There are a few best practices for a code of ethics that must be followed when implementing your plan. The following code of ethics template should serve to be a guide when successfully setting up a code in a business.

  • Identify your priorities

First and foremost, it’s important to establish what your business priorities are when it comes to your code of ethics. Doing this from the outset will help to facilitate company growth in alignment with the overall company ethics. As the business scales up with success, onboarding and maintaining new staff members will be much easier with a clear ethical code which visibly details the company’s values, priorities and moral lines.

When determining the company values, first consider what you feel is ‘unacceptable’ behaviour in a business, e.g. when searching for new clients or deciding on profit margins. These ‘unacceptable practices’ will help to understand where you draw the line when it comes to your operations and can help begin your code of ethics document.

This can also extend to less serious issues, but important nonetheless, such as company dress code, working times, sick leave and so on.

  • Build your code together

Collaborating in a team-wide effort to create your code of ethics is a key process as it not only gets everyone involved and having a say in the final outcome, it helps all staff members to really understand its value and importance, especially the small details when it comes to understanding why certain elements are included.

Involving your team will result in better support for the idea and adherence to the code moving forwards will be much smoother. In addition, as the old saying goes, ‘many hands make light work’, and it is likely that your team may suggest additions to the code of ethics that could have otherwise been overlooked.

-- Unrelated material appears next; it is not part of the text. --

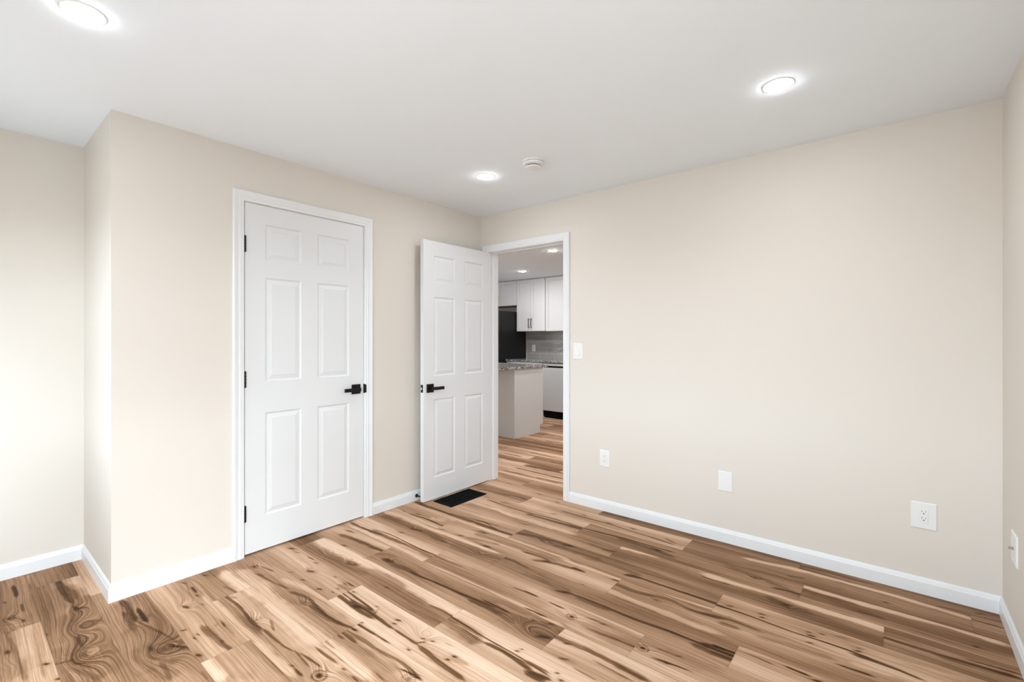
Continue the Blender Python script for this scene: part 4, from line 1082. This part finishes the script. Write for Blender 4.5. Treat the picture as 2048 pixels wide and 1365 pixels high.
plate(t, .084, .124); screws(t, (.046, -.046))
t = thing('wall_outlet', 'large square white outlet on the right end of the long wall', 'outlet', (2.991, 0, .384))
plate(t, .098, .130); receptacle(t)
t = thing('coax_plate', 'white cable jack plate on the right wall near the corner', 'wall plate', (XR, -.294, .400), -math.pi/2)
plate(t, .110, .124)
m = MB(); m.lathe([(.0060, -.0055), (.0060, -.0090), (.0044, -.0095), (.0046, -.0110), (.0042, -.0120), (.0046, -.0135), (.0042, -.0150), (.0046, -.0165), (.0044, -.0200), (.0030, -.0205)], axis='y', n=20); m.build('coax_connector', M['nickel'], t, smooth=True)
screws(t, (.046, -.046))

# ------------------------------------------------------------------ kitchen beyond the doorway
def shaker_door(x0, x1, z0, z1, y, parent, pull=None, name='door'):
    """five piece door facing -y, front face at y; pull = (x, z0, z1)"""
    m = MB(); f = .057; t = .019; r = .010
    m.bevbox((x0, y, z0), (x0+f, y+t, z1), .001); m.bevbox((x1-f, y, z0), (x1, y+t, z1), .001)
    m.bevbox((x0+f, y, z0), (x1-f, y+t, z0+f), .001); m.bevbox((x0+f, y, z1-f), (x1-f, y+t, z1), .001)
    m.box((x0+f-.001, y+r, z0+f-.001), (x1-f+.001, y+t-.002, z1-f+.001))
    d = m.build(name, M['cabinet'], parent)
    if pull:
        px, a, b_ = pull; q = MB(); q.bevbox((px-.005, y-.032, a), (px+.005, y-.023, b_), .001)
        q.bevbox((px-.005, y-.024, a), (px+.005, y, a+.009), .0008); q.bevbox((px-.005, y-.024, b_-.009), (px+.005, y, b_), .0008)
        q.build('handle', M['black'], d)
    return d
YU = 3.31; YW = 3.63
def wall_cabinet(x0, x1, z0, z1, doors, label, raw=False):
    t = thing('wall_cabinet', label, 'cabinet', ((x0+x1)/2, YU, z0)); c = Vector(t.location)
    m = MB(); m.box((x0+.002-c.x, .020, .0), (x1-.002-c.x, YW-YU-.001, z1-z0)); m.build('carcass', M['cabinet'], t)
    if raw:
        m = MB(); m.box((x0+.004-c.x, .024, -.004), (x1-.004-c.x, YW-YU-.002, 0)); setp(m.build('underside_panel', M['wood_raw'], t), 'bare brown wood underside')
    n = len(doors)
    for k, pu in enumerate(doors):
        a = x0+.004+(x1-x0-.008)*k/n+(0.0015 if k else 0); b_ = x0+.004+(x1-x0-.008)*(k+1)/n-(0.0015 if k < n-1 else 0)
        hp = None
        if pu: hp = ((a+.026 if pu[0] == 'l' else b_-.026)-c.x, pu[1]-c.z, pu[2]-c.z)
        shaker_door(a-c.x, b_-c.x, .004, z1-z0-.006, 0, t, hp)
    return t
wall_cabinet(-3.15, -2.264, 1.856, HK-.004, [('r', 1.90, 2.03), ('l', 1.895, 2.025)], 'short white wall cabinet above the refrigerator', True)
wall_cabinet(-2.260, -1.645, 1.396, HK-.004, [('r', 1.458, 1.612), ('l', 1.458, 1.612)], 'tall white double-door wall cabinet beside the refrigerator')
wall_cabinet(-1.641, -1.06, 1.392, HK-.004, [('r', 1.458, 1.612)], 'tall white wall cabinet at the right of the double-door one')
wall_cabinet(-1.056, -.40, 1.392, HK-.004, [('r', 1.458, 1.612), ('l', 1.458, 1.612)], 'white wall cabinet hidden right of the doorway view')

# refrigerator
FX0, FX1, FY, FZ = -3.16, -2.275, 2.90, 1.742
t = thing('refrigerator', 'black refrigerator beneath the short wall cabinet', 'refrigerator', ((FX0+FX1)/2, (FY+3.60)/2, 0)); c = Vector(t.location)
m = MB(); m.bevbox((FX0-c.x, FY+.004-c.y, .02), (FX1-c.x, 3.60-c.y, FZ), .004); setp(m.build('body', M['fridge'], t), 'black side panels')
dw = (FX1-FX0)/2
for k in (0, 1):
    a = FX0+dw*k+.003; b_ = a+dw-.006
    m = MB(); m.bevbox((a-c.x, FY-.060-c.y, .62), (b_-c.x, FY-c.y, FZ-.004), .008); d = m.build('door', M['fridge_front'], t)
    hx_ = (b_-.04 if k == 0 else a+.04)-c.x; q = MB(); q.bevbox((hx_-.011, FY-.105-c.y, .78), (hx_+.011, FY-.088-c.y, 1.55), .005)
    for z in (.80, 1.51): q.bevbox((hx_-.008, FY-.090-c.y, z), (hx_+.008, FY-.058-c.y, z+.022), .002)
    q.build('handle', M['steel'], d)
m = MB(); m.bevbox((FX0+.003-c.x, FY-.060-c.y, .06), (FX1-.003-c.x, FY-c.y, .612), .008); d = m.build('freezer_drawer', M['fridge_front'], t)
q = MB(); q.bevbox((-.32, FY-.105-c.y, .535), (.32, FY-.088-c.y, .557), .005); q.bevbox((-.30, FY-.090-c.y, .538), (-.28, FY-.058-c.y, .554), .002); q.bevbox((.28, FY-.090-c.y, .538), (.30, FY-.058-c.y, .554), .002); q.build('handle', M['steel'], d)

# wall run: base cabinets, dishwasher, worktop
YB = 3.02; CT = .915; CTH = .030
def base_cabinet(x0, x1, label, n=2):
    t = thing('base_cabinet', label, 'cabinet', ((x0+x1)/2, YB, 0)); c = Vector(t.location)
    m = MB(); m.box((x0+.002-c.x, .020, .10), (x1-.002-c.x, YW-YB-.012, CT-CTH-.001)); m.box((x0+.002-c.x, .075, 0), (x1-.002-c.x, YW-YB-.02, .10)); m.build('carcass', M['cabinet'], t)
    for k in range(n):
        a = x0+.004+(x1-x0-.008)*k/n; b_ = x0+.001+(x1-x0-.008)*(k+1)/n
        shaker_door(a-c.x, b_-c.x, .105, .72, 0, t, ((b_-.03 if k == 0 else a+.03)-c.x, .56, .70))
    m = MB(); m.bevbox((x0+.004-c.x, 0, .726), (x1-.004-c.x, .019, CT-CTH-.006), .001); dr = m.build('drawer', M['cabinet'], t)
    q = MB(); q.bevbox((-.065, -.032, .795), (.065, -.023, .805), .001); q.bevbox((-.065, -.024, .795), (-.056, 0, .805), .0008); q.bevbox((.056, -.024, .795), (.065, 0, .805), .0008); q.build('handle', M['black'], dr)
    return t
base_cabinet(-2.255, -1.500, 'white base cabinet left of the dishwasher, behind the peninsula')
base_cabinet(-.888, -.13, 'white base cabinet right of the dishwasher')
x0, x1 = -1.496, -.892
t = thing('dishwasher', 'stainless dishwasher with black kick plate under the granite counter', 'dishwasher', ((x0+x1)/2, YB, 0)); hw = (x1-x0)/2
m = MB(); m.box((-hw+.004, .03, .02), (hw-.004, .58, CT-CTH-.004)); m.build('tub_housing', M['black_flat'], t)
m = MB(); m.bevbox((-hw+.003, -.004, .120), (hw-.003, .029, .806), .003); setp(m.build('door', M['steel'], t), 'brushed pale steel door')
m = MB(); m.bevbox((-hw+.003, -.002, .834), (hw-.003, .029, .874), .002); m.build('control_panel', M['steel'], t)
m = MB(); m.box((-hw+.003, .015, .807), (hw-.003, .029, .833)); setp(m.build('pocket_handle', M['black_flat'], t), 'black recessed grip')
m = MB(); m.box((-hw+.003, .055, .001), (hw-.003, .0595, .119)); m.build('kick_plate', M['black_flat'], t)
m = MB(); m.bevbox((-2.253, YB-.025, CT-CTH), (-.12, YW-.001, CT), .003)
setp(m.build('countertop', M['granite']), 'speckled grey granite counter along the kitchen wall', 'countertop')
m = MB(); m.box((-2.262, YW-.009, CT), (-.12, YW-.0005, 1.392))
setp(m.build('backsplash', M['tile']), 'glossy wavy grey subway tile backsplash above the counter', 'backsplash')
t = thing('wall_outlet', 'pale outlet on the grey tile backsplash', 'outlet', (-2.115, YW-.009, 1.100)); plate(t, .075, .118); receptacle(t)

# peninsula
PX = -.82; PY0, PY1, PY2 = 1.487, 2.031, 2.086
t = thing('peninsula_cabinet', 'grey-white kitchen peninsula base with toe notch', 'cabinet', (-1.75, 1.80, 0)); c = Vector(t.location)
m = MB(); ex = [(PY0, 0), (PY1, 0), (PY1, .105), (PY2, .105), (PY2, .878), (PY0, .878)]
vs = [(PX-.018-c.x, y-c.y, z) for y, z in ex]+[(PX-c.x, y-c.y, z) for y, z in ex]
m.add(vs, [(0,1,2,5),(5,2,3,4),(6,7,8,11),(11,8,9,10)]+[(k, (k+1) % 6, 6+(k+1) % 6, 6+k) for k in range(6)]); m.build('end_panel', M['panel_grey'], t)
m = MB(); m.box((-2.70-c.x, PY0-c.y, .0), (PX-.030-c.x, PY0+.018-c.y, .878)); m.build('back_panel', M['panel_grey'], t)
m = MB(); m.bevbox((PX-.028-c.x, PY0-.003-c.y, 0), (PX+.002-c.x, PY0+.020-c.y, .878), .001); m.build('corner_trim', M['panel_grey'], t)
m = MB(); m.box((-2.70-c.x, PY0+.018-c.y, .10), (PX-.030-c.x, PY2-.022-c.y, .877)); m.box((-2.70-c.x, PY0+.018-c.y, 0), (PX-.030-c.x, PY1-.002-c.y, .10)); m.build('carcass', M['cabinet'], t)
n = 4; xx0, xx1 = -2.69, PX-.006
for k in range(n):
    a = xx0+(xx1-xx0)*k/n+.002; b_ = xx0+(xx1-xx0)*(k+1)/n-.002; m = MB(); f = .057
    for lo, hi in (((a,.110),(a+f,.874)), ((b_-f,.110),(b_,.874)), ((a+f,.110),(b_-f,.110+f)), ((a+f,.874-f),(b_-f,.874))): m.bevbox((lo[0]-c.x, PY2+.001-c.y, lo[1]), (hi[0]-c.x, PY2+.020-c.y, hi[1]), .001)
    m.box((a+f-.001-c.x, PY2+.001-c.y, .110+f-.001), (b_-f+.001-c.x, PY2+.010-c.y, .874-f+.001)); d = m.build('door', M['cabinet'], t)
    px = (b_-.03 if k % 2 == 0 else a+.03)-c.x; q = MB(); q.bevbox((px-.005, PY2+.043-c.y, .70), (px+.005, PY2+.052-c.y, .83), .001)
    for z in (.70, .821): q.bevbox((px-.005, PY2+.020-c.y, z), (px+.005, PY2+.044-c.y, z+.009), .0008)
    q.build('handle', M['black'], d)
m = MB(); m.bevbox((-2.72, 1.10, .879), (-.788, 2.175, .909), .003)
setp(m.build('countertop', M['granite']), 'speckled grey granite top on the peninsula, overhanging towards the doorway', 'countertop')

This will help to establish a much more well-rounded final code.

  • Assign a lead staff member responsible

Typically known as the ethical or compliance officer, it’s important to assign one employee to have the overall responsibility for not only the creation of the code of ethics, but also the ongoing duty to ensure that it is adhered to. Even if you have the support of senior management, having one specific person be responsible for the document creation and maintenance ensures that it is not overlooked and is constantly being considered in the day-to-day operations.

This person may typically be from HR (human resources), and will most likely have a strong commitment to the success of the organisation, be highly reliable and with good integrity, and have great interpersonal skills. As the business grows, so will the scope of the code of ethics.

The compliance officer will be responsible for updating the document in line with the expansion of the company’s operations, and will take the lead in any cases of abuse or misconduct.

  • Have support systems in place

If you are a large company with a well-established HR department, then you will probably be able to create a wide-sweeping code of ethics without issue. Likewise, if you are a small company who operates in a low-risk field, you will most likely to put a basic code in place easily.

However, it’s worth at least having a communication pathway open to a human resources professional just in case you get thrown into a situation that could potentially cause some difficulty for the company. Their expertise will be on hand, even from afar, to guide you in employee behaviour and company conduct to make sure that your code of ethics is drafted and adhered to in the proper manner.

Even in larger companies, having a specialist to hand when needed is useful, especially if you don’t have a robust code of ethics in place.

The Importance and benefits of a code of ethics in the organisation

The benefits and importance of having a well thought out and wide-reaching code of ethics in an organisation in place are clear. All organisations both large and small should seriously consider putting a code in place, regardless of how much ‘risk’ their operations are. A code of ethics is the moral standard to which the company and its employees must hold themselves. It will be a firm set of guidelines that will help steer an organisation in times of trouble, and an invaluable asset to a well-functioning and successful enterprise.